Green’s Dictionary of Slang

rubber cheque n.

also bouncy cheque, inner tube, rubber, rubber check
[SE rubber + cheque/SAE check/kite n. (3a); it ‘bounces’]

a cheque that is not honoured by the writer’s bank; thus rubber checkbook; rubber check artist, one who passes such cheques.

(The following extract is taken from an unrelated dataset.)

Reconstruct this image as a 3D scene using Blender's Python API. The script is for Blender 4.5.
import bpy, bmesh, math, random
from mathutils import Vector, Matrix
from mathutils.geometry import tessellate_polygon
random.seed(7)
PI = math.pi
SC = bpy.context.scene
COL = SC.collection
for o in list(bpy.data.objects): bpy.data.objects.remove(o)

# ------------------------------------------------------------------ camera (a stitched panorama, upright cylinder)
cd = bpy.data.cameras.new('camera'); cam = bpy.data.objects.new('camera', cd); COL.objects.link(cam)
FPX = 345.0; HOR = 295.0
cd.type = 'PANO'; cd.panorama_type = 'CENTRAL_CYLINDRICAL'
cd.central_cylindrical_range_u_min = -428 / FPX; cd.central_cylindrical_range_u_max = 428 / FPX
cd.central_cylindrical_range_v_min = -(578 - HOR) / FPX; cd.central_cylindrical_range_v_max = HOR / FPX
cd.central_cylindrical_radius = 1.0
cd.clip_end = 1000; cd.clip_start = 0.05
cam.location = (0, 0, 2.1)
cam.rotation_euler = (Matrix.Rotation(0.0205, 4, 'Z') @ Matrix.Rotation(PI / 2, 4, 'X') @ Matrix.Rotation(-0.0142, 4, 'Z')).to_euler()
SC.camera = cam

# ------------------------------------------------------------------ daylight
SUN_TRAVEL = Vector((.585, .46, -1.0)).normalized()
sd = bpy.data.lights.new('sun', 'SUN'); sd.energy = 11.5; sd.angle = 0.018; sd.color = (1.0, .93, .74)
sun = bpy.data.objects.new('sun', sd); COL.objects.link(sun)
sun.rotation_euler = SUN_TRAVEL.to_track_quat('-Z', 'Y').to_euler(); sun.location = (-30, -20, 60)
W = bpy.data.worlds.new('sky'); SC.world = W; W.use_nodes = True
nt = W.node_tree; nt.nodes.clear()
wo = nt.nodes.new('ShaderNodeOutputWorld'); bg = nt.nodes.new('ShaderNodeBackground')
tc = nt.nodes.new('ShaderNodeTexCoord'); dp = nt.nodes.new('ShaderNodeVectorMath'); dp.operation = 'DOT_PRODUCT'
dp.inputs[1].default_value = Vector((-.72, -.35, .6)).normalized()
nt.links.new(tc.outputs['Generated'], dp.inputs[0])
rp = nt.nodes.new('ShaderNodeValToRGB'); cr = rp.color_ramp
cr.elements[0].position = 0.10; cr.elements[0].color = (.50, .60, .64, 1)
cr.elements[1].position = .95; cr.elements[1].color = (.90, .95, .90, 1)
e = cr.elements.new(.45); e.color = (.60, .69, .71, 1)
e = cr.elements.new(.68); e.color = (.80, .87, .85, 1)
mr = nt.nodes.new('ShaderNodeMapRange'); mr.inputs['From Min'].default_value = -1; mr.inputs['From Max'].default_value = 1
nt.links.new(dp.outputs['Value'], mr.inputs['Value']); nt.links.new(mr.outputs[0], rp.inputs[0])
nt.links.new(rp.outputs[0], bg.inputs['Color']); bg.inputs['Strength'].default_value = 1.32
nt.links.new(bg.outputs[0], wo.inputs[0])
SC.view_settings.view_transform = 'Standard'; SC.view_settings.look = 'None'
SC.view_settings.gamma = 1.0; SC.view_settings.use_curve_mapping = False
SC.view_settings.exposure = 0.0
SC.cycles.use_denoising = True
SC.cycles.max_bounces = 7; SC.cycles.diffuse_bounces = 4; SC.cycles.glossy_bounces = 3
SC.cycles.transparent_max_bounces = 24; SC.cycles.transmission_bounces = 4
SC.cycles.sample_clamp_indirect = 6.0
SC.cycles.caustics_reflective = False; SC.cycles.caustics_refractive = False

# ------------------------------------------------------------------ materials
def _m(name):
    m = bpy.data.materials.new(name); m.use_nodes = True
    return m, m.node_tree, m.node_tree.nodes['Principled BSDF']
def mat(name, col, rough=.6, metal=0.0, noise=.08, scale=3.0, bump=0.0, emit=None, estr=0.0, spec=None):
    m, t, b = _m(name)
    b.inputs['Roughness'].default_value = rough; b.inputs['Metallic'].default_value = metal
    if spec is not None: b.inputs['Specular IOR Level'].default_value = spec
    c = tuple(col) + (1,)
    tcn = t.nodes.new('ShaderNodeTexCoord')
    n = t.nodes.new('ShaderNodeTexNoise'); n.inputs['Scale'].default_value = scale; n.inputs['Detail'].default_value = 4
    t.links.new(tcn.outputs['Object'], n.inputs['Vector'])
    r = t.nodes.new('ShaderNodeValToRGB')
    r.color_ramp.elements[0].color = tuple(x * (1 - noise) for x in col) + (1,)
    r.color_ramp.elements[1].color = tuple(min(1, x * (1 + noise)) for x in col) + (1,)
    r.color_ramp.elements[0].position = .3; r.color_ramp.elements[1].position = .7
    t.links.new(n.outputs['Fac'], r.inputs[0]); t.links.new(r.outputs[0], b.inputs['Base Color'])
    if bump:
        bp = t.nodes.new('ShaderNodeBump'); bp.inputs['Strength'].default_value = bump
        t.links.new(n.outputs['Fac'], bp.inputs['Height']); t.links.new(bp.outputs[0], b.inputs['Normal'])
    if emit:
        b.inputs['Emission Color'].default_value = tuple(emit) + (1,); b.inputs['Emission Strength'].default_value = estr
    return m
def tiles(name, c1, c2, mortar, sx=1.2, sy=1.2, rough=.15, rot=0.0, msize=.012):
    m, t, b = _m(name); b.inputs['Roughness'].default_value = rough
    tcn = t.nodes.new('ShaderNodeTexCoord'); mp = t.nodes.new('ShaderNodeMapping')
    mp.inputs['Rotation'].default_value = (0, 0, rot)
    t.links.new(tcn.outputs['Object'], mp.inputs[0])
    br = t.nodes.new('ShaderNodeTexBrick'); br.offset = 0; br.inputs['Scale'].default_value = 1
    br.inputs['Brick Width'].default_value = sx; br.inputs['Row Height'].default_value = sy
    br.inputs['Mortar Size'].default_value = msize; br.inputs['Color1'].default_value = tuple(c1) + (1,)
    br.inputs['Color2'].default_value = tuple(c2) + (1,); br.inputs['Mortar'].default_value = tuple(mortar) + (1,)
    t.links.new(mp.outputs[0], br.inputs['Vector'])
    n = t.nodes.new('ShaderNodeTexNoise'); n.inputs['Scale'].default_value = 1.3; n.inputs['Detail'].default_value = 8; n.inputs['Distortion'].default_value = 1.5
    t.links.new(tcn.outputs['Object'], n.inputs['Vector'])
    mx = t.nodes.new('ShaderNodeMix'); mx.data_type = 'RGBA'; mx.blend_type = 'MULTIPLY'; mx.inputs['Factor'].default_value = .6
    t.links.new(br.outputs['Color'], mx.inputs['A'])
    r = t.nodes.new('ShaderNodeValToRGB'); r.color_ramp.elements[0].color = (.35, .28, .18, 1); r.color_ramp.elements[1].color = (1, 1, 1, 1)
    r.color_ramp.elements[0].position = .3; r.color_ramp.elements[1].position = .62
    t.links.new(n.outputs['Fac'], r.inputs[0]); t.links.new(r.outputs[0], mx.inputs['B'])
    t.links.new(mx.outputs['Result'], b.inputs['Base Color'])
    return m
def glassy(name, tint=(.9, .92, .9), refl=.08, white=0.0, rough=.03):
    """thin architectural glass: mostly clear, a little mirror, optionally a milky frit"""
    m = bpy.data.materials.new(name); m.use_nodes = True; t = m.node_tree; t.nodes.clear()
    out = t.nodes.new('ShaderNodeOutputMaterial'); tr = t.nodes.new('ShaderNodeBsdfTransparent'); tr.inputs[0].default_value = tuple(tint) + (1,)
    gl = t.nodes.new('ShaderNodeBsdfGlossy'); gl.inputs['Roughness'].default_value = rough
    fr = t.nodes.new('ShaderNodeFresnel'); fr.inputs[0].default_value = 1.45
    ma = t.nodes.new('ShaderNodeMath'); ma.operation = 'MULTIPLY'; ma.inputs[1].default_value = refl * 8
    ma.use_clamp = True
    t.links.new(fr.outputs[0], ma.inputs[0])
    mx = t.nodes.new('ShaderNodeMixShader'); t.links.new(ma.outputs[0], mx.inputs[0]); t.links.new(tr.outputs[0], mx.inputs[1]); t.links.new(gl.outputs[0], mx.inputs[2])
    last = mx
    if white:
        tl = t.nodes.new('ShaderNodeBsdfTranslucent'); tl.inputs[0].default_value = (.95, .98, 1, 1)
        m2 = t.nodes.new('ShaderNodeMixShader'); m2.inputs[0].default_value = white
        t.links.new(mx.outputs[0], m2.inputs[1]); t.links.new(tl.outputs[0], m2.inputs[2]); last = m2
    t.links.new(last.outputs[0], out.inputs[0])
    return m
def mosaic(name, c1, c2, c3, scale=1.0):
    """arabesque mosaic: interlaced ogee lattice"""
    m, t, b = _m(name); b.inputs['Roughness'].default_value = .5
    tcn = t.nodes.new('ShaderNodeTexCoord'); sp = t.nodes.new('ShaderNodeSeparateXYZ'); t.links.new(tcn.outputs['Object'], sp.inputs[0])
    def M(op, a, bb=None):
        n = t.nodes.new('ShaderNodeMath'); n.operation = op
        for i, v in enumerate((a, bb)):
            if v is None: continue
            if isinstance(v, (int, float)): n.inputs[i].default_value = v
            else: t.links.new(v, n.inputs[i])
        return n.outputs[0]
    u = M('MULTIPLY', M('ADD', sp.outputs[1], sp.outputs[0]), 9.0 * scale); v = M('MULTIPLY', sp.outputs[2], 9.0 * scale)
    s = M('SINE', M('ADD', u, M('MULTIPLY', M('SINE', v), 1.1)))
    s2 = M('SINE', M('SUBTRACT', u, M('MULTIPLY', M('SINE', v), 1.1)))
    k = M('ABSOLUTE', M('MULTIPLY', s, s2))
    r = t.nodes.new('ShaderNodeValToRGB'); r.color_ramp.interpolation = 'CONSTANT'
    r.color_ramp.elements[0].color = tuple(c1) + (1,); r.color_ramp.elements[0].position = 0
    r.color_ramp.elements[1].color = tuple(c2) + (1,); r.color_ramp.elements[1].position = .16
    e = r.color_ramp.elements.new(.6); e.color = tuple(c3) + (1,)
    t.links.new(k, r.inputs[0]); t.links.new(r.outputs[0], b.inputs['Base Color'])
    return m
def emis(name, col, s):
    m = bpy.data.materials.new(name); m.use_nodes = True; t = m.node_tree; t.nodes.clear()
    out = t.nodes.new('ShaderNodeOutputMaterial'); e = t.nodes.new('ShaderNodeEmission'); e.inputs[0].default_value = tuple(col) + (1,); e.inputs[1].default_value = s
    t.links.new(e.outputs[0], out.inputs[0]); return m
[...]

[US]T.A. Dorgan in Zwilling TAD Lex. (1993) 70: Say I’d like to sell you some oil stock — ha ha Those rubber checks of his are all over town.
[[US]Maines & Grant Wise-crack Dict. 13/1: Rubber dime – Counterfeit money].
[US]C.W. Willemse Cop Remembers 285: He’s a professional rubber-check artist and ‘kiter.’ (A kiter is a man who steals small checks from the mail and raises them. Rubber checks are worthless checks that bounce back for lack of funds.).
[US]A.J. Pollock Und. Speaks n.p.: Inner tube, a fraudulent (rubber) cheque.
[UK]Belfast News Letter 10 Oct. 9/5: They hired a motor car, giving the owner what Americans call a ‘rubber cheque’.
[UK]S. Lister Mistral Hotel (1951) 199: The French are very hard on people who use indiarubber cheques.
[US]N. Algren Neon Wilderness (1986) 23: ‘I’m a millwright — I make rubber.’ ‘Rubber checks, you mean.’.
[US]C. Hamilton Men of the Und. 145: After trying his luck at passing rubber checks, Booth enlisted in the marines.
[US]‘Ed Lacy’ Lead With Your Left (1958) 26: I’m sending Hayes downtown to the line-up to look over a rubber check artist we’re interested in.
[NZ]B. Crump Hang On a Minute, Mate (1963) 136: If it wasn’t for Dan Porter and his rubber cheque we’d have been miles away by now.
[UK]T. Taylor Baron’s Court All Change (2011) 107: He’s always brushing with the law, but not for anything serious, just a bouncy cheque or something silly.
[US]J.A. Williams Night Song (1962) 118: Too many o’ them damn agents passin’ rubber around ’cause they done spent up all the musicians’ bread.
[US]Larner & Tefferteller Addict in the Street (1966) 225: That’s why a drug addict tries to do something non-violent, like [...] passing a rubber check.
[US]J. Thompson Texas by the Tail (1994) 36: How fast money goes [...] All he has left now is a rubber checkbook.
[US]E. Thompson Garden of Sand (1981) 115: There’s also a lot of stuff she charged at stores and some rubber checks.
[US]J. Ellroy Brown’s Requiem 14: A woman had stiffed Cal with a rubber check.
[UK]J. Sullivan ‘Cash and Curry’ Only Fools and Horses [TV script] He’s the one who gave me the bouncy cheque.
[UK]K. Lette Foetal Attraction (1994) 203: She had also left behind fifteen thousand pounds in debts to the bank and store cards and a swatch of rubber cheques.
[US](con. 1940s–60s) Décharné Straight from the Fridge Dad 139: Orphan paper Rubber cheques, funny money, counterfeit currency.
[US]S. King Finders Keepers (2016) 158: He made the down payment with a rubber check.